Using first-party cookies for audience targeting allows for the delivery of relevant ads to users who may have visited a website earlier as well. But when it comes to retargeting ads for an advertiser’s target demographic outside the owned digital environment, marketers depend on third-party cookies. Third-party cookies also facilitate the creation of lookalike audience targeting models, where the first-party pool of target customers is mirrored on a larger scale using cross-platform profiles of users.

Frequency Capping

In marketing, the target audience cannot be served the same ad repetitively. Instead of helping increase sales or conversions, it may negatively impact the brand perception of a user. Third-party cookies allow ad-serving platforms to keep track of the number of impressions an ad has gained from a single target customer, preventing the same ad from being displayed to a user more than a specific number of times.

Attribution

Ad serving platforms provide advertisers with a code for tracking the performance metrics of an ad. When a user interacts with an ad that is being served across the internet, a third-party cookie is placed on their web browser. Thus, the user’s preferences and behavior can be tracked easily when they visit the advertiser’s website.

Opting Out or AdChoices

AdChoices is a solution that allows users to opt out of behavioral targeting that is based on their browser history, offering users more control over the information they share with a website. As ironic as it may appear, opting out of cookie-based audience targeting also requires the use of third-party cookies placed on a user’s web browser.

Cookie-Less Advertising

Depending on the types of target market that an advertiser aims to reach, there are several audience targeting solutions that are completely cookie-less.

Contextual Targeting

Contextual targeting involves serving ads that are relevant to the content of a website. This custom audience targeting strategy, instead of considering the demographics of the user visiting the site, focuses on the website itself and serves ads that act as a value-add for visitors. For example, advertisers can place ads for holiday packages on a travel-related website. Without third-party data, contextual targeting becomes a useful proxy for engaging different types of the target market.

Strengthen First-Party Data

Walk the extra mile in collecting insights about the visitors to your website. Encourage the exchange of personal information for products or services that benefit your consumers. Generate unique and informational content to build trust with your audience, ensure an intuitive and easy-to-use interface for the website, and most importantly, utilize the data you collect to gain a better understanding of your audience.

Be Personal – But Within a Limit

Avoid overly detailed consumer analysis, as it can be very intrusive. While personalization is important in digital marketing, it is better to identify larger and more loosely defined audience segments that share your brand’s values and intent. Custom audience segments can be created when you build trust around your brand’s products and services.

Utilize New Tools

Adapting and implementing the latest in advertising technology, AI, machine learning, etc., and undergoing digital transformation across functions can help make the transition to a cookie-less future easier.

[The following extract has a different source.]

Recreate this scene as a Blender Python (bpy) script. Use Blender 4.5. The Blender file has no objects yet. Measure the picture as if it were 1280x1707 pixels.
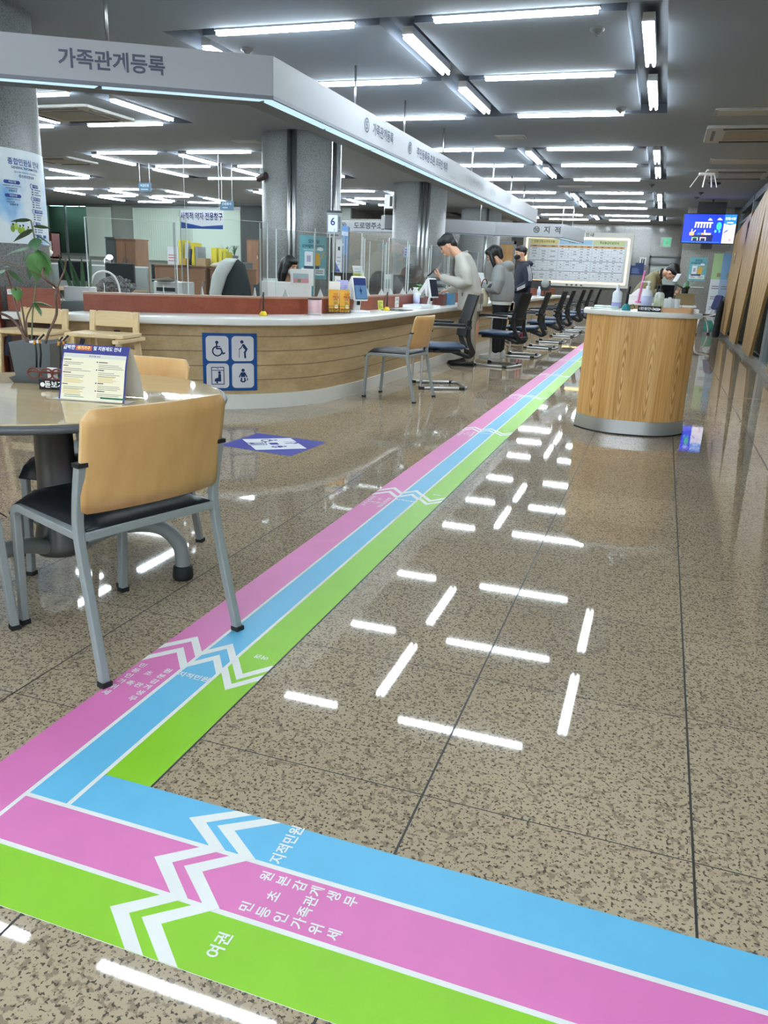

Whether it is retargeting ads, creating buyer personas, or reaching your target audience across online platforms, the right technological tools can help unlock new targeting opportunities.

Build and Earn the Trust of Your Customers

Showcasing transparency and openness, being accountable for your brand and its products and services and for your online positioning are some of the things you can do to slowly build yourself as a name that people can trust. 

Embracing change can be beneficial. The adoption of alternate targeting strategies that do not rely on third-party cookies can not only help brands prepare for the future of digital marketing but will also enable the creation of a thriving, privacy-focused, healthy ecosystem for digital advertising in the coming times.